Taussig even answers the question – that I had asked myself – of why I had bothered to toil for hours working on an image to capture the white buffalo, rather than just writing a description.

He believes that language is the poor sister in our world of communication, able to describe the magnitude and richness of reality only in exceedingly halting, fragmented, incomplete, and unsatisfying ways.

“Why can’t language alone serve as testimony here? Why the drawing? [Why the need of my constructed image of the buffalo?] Is there some inevitable primitivism here that sidesteps language, as when for example I invoke Lascaux and the Naskapi… drawing, singing, and dance…?[2]
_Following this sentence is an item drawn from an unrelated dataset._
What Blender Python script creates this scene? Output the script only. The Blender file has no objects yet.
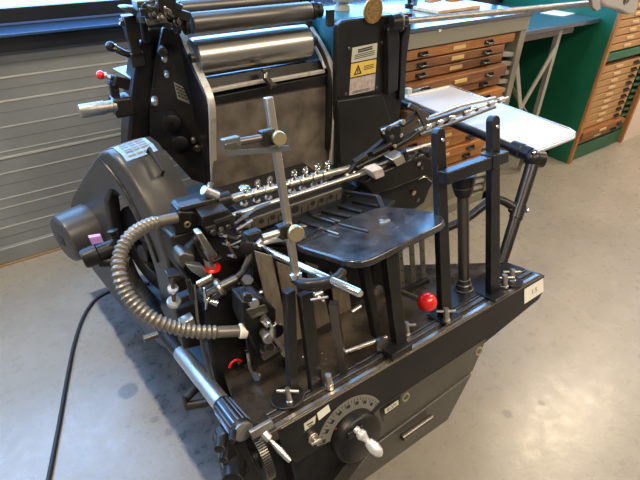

Taussig says seeing a white buffalo “may be statistically rare, but it is not that which makes it normally abnormal and vice versa. Rather it is the sudden intrusion of the Other world into our mundane world that is here at issue.” [3]

"What we are witnessing is a stroke of fate, a tear in the fabric of reality. That’s what is important."

In my case, this tear in the fabric of reality was paradigm changing! I found myself – in real time – experientially immersed in the archetypal world of Jung's collective unconsciousness, beyond anything I had ever learned in school or experienced in everyday life.

It was only later, during our vacation in New Mexico, that I was introduced to another aspect of the story: How Native Americans consider White Buffalo to be sacred: they see Her as a goddess who will return to earth to usher in either 'a new age' or the end of the world [4] – which, of course, is all one and the same to Native Americans of the Southwest.

I will return to this topic again in future blogs to share new information I have found on the fascinating history of the buffalo in world mythology.


[1][1] Taussig, Michael (2011-10-20). I Swear I Saw This: Drawings in Fieldwork Notebooks, Namely My Own (Kindle Locations 1069-1072). University of Chicago Press. Kindle Edition.
[2] (Kindle Locations 1105-1107). University of Chicago Press. Kindle Edition.
[3]  (Kindle Locations 1114-1116). University of Chicago Press. Kindle Edition.